という現行の英検でしばしば起こるおかしな現状をお話ししました。

・インターナショナル幼稚園卒などでリスニングだけは得意な一方で、文法は一度もやったことがない。でも2級(高3までの内容)合格=修得認定。
・どうしても次回までに合格しなければいけないけれども、ぜんぜん勉強をしていない人でさえ、ライティングの満点の取り方を教えれば1技能で合格。

このような事例は枚挙にいとまがありません。
しかしながら、制度が変わらない限りこのいびつな状況は今後も続いていくことでしょう。

問題なのは「合格したからその実力が伴っている」ということではない

これです。

これは1技能に秀でた人のみに言えることではなく、約65%で合格できてしまう英検がまずいのですが、合格した人はすぐ次の級へと取りかかってしまうのもまた難ありと言わざるを得ません。

つまり、8割以上の点数で合格した人以外は

合格してもその級の本当の実力が付くまで先に進むべきではないのです。

なぜならば、次の級では、その前の級の単語などを中心に長文を構成しているからです。言い換えれば、「下の級の語は一通り知っているでしょ」という前提です。

英検の級の難易度は逆ピラミッド形式です。
上に行けばいくほど、難易度が段違いに難しくなっていきます。

【次の級合格までに必要な英語学習時間】

・3級合格者→準2級合格=700時間

・準2級合格者→2級合格=1000時間

・2級合格者→準1級合格=2000時間。

このデータを見ていただけば、一目瞭然でしょう。
英検準2級あたりから、一発合格が難しくなるのはそのためです。

すなわち、早く次の級に合格した人は、「急がば回れ」の精神で合格した級の実力をまずつける。

↑コレが鉄則です。

でなければ、上の級の長文や語彙語法問題などの穴埋め問題をするときの前後の文脈が分からないのですから、さらに知らない単語を選ぶのは勘でも困難になるのは当たり前なのです。
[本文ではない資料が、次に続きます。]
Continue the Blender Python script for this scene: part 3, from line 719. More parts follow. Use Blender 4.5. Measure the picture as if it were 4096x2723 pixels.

事実、弊学院の授業中に問題を解かせてほぼ0点だった生徒が、前後の文章の訳を正しく出せさえすれば答えは全部正解できた、このようなことは日常茶飯事です。

逆に、文中の基本的な単語をまずは一通り把握したうえで、正しく訳出しさえできれば答えは自ずと合うものだ、ということをこの事例はよく物語っています。

もっとシンプルに分かりやすく言えば、意外とそっちのほうが合格しやすい。

ぜひ、焦っている時こそ基本に立ち返って地固めをしてください。それこそが「真の合格」の近道となることでしょう。